Hadronic scattering in (1+1)D SU(2) lattice gauge theory from tensor networks

TL;DR

This paper uses tensor-network techniques to simulate real-time hadronic scattering in a (1+1)D SU(2) lattice gauge theory, revealing new entanglement phenomena and establishing benchmarks for non-Abelian gauge dynamics.

Contribution

First real-time simulation of non-Abelian hadronic scattering using tensor networks, exploring entanglement and inelastic processes without gauge field truncation.

Findings

B = 0 and B = 2 channels show elastic dynamics similar to the Schwinger model.

B = 1 sector exhibits entanglement and delocalization during collisions.

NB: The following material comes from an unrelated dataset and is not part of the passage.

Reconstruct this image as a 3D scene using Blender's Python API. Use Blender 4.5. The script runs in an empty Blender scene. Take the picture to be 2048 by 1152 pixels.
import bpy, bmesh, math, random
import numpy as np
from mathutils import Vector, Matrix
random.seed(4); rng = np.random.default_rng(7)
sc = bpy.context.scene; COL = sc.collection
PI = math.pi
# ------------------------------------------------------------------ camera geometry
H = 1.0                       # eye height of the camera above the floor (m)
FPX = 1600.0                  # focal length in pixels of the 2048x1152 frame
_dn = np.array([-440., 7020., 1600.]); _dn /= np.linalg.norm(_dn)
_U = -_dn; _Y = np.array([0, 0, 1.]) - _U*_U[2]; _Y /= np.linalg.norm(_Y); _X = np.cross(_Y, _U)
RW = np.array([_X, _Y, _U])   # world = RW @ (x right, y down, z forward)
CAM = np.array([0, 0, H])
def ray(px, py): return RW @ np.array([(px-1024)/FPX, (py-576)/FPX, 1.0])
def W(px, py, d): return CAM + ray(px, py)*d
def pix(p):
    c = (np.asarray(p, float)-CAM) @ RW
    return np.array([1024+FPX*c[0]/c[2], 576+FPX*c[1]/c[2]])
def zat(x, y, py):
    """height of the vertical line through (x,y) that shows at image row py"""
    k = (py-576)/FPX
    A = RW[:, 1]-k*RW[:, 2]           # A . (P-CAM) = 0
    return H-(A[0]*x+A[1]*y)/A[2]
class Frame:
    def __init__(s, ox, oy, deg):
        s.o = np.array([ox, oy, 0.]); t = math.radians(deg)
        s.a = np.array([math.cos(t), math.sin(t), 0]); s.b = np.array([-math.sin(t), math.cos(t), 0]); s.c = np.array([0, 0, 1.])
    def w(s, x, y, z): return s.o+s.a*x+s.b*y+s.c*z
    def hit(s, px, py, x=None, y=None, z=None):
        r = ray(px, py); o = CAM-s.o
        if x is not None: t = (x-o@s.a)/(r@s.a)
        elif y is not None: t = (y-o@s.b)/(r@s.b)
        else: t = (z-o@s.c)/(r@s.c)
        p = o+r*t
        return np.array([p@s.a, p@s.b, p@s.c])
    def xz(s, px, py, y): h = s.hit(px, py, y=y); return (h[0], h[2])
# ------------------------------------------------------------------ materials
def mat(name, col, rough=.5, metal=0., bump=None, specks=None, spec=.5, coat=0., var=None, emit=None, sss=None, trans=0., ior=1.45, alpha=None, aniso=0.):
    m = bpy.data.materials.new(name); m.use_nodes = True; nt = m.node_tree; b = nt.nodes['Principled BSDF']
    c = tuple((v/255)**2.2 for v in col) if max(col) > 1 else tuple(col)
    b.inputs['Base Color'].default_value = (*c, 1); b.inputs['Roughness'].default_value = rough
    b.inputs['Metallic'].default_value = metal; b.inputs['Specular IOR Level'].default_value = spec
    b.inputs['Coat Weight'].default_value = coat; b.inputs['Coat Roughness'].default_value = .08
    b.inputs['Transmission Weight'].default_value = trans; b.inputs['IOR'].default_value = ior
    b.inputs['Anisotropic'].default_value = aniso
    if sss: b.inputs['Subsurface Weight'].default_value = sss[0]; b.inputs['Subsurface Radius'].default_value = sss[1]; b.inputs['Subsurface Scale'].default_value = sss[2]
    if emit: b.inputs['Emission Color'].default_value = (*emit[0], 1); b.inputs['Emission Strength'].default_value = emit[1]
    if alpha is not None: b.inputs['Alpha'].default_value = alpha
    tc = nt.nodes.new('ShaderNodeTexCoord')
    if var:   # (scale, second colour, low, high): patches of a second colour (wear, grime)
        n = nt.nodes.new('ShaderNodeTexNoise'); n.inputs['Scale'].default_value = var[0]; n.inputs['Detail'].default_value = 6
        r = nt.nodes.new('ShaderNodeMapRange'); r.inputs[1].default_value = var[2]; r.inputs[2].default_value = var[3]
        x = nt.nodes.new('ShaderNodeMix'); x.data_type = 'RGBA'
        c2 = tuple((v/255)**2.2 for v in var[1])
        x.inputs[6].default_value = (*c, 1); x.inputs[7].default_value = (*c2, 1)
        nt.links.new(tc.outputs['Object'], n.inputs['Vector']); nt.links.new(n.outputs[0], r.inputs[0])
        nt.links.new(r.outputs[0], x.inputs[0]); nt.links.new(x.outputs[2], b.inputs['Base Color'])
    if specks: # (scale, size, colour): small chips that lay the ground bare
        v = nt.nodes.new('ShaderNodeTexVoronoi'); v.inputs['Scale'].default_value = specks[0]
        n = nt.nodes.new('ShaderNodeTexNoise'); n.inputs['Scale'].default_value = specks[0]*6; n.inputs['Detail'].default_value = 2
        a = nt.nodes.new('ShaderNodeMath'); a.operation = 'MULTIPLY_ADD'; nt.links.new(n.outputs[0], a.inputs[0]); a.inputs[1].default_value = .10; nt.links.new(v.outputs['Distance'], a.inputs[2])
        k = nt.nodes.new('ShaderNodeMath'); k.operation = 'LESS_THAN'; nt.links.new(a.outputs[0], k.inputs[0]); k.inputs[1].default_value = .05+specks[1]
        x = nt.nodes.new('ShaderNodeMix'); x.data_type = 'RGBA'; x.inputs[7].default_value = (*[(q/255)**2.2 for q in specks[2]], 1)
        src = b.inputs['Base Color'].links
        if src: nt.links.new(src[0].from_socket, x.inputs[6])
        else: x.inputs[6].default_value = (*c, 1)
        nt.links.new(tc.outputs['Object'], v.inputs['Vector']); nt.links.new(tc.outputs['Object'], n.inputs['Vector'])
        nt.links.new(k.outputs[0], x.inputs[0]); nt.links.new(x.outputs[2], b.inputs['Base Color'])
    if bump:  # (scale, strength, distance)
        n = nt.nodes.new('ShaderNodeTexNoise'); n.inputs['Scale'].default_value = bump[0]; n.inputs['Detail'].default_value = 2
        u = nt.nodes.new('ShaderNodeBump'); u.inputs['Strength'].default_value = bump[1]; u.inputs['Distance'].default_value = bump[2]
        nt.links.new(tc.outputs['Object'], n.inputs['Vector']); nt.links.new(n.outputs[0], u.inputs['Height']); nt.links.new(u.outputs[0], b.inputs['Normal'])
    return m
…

Results provide benchmarks for non-Abelian gauge theory scattering from first principles.

Abstract

We present a first real-time study of hadronic scattering in a (1+1)-dimensional SU(2) lattice gauge theory with fundamental fermions using tensor-network techniques. Working in the gaugeless Hamiltonian formulation -- where the gauge field is exactly integrated out and no truncation of the electric flux is required -- we investigate scattering processes across sectors of fixed global baryon number $B = 0, 1, 2$. These correspond respectively to meson-meson, meson-baryon, and baryon-baryon collisions. At strong coupling, the $B = 0$ and $B = 2$ channels exhibit predominantly elastic dynamics closely resembling those of the U(1) Schwinger model. In contrast, the mixed $B = 1$ sector shows qualitatively new behavior: meson and baryon wave packets become entangled during the collision, and depending on their initial kinematics, the slower state becomes spatially delocalized while the faster one propagates ballistically. We characterize these processes through local observables, entanglement entropy, and the information-lattice, which together reveal how correlations build up and relax during the interaction. Our results establish a first benchmark for non-Abelian real-time scattering from first principles and open the path toward quantum-simulation studies of baryon-number dynamics and inelastic processes in gauge theories.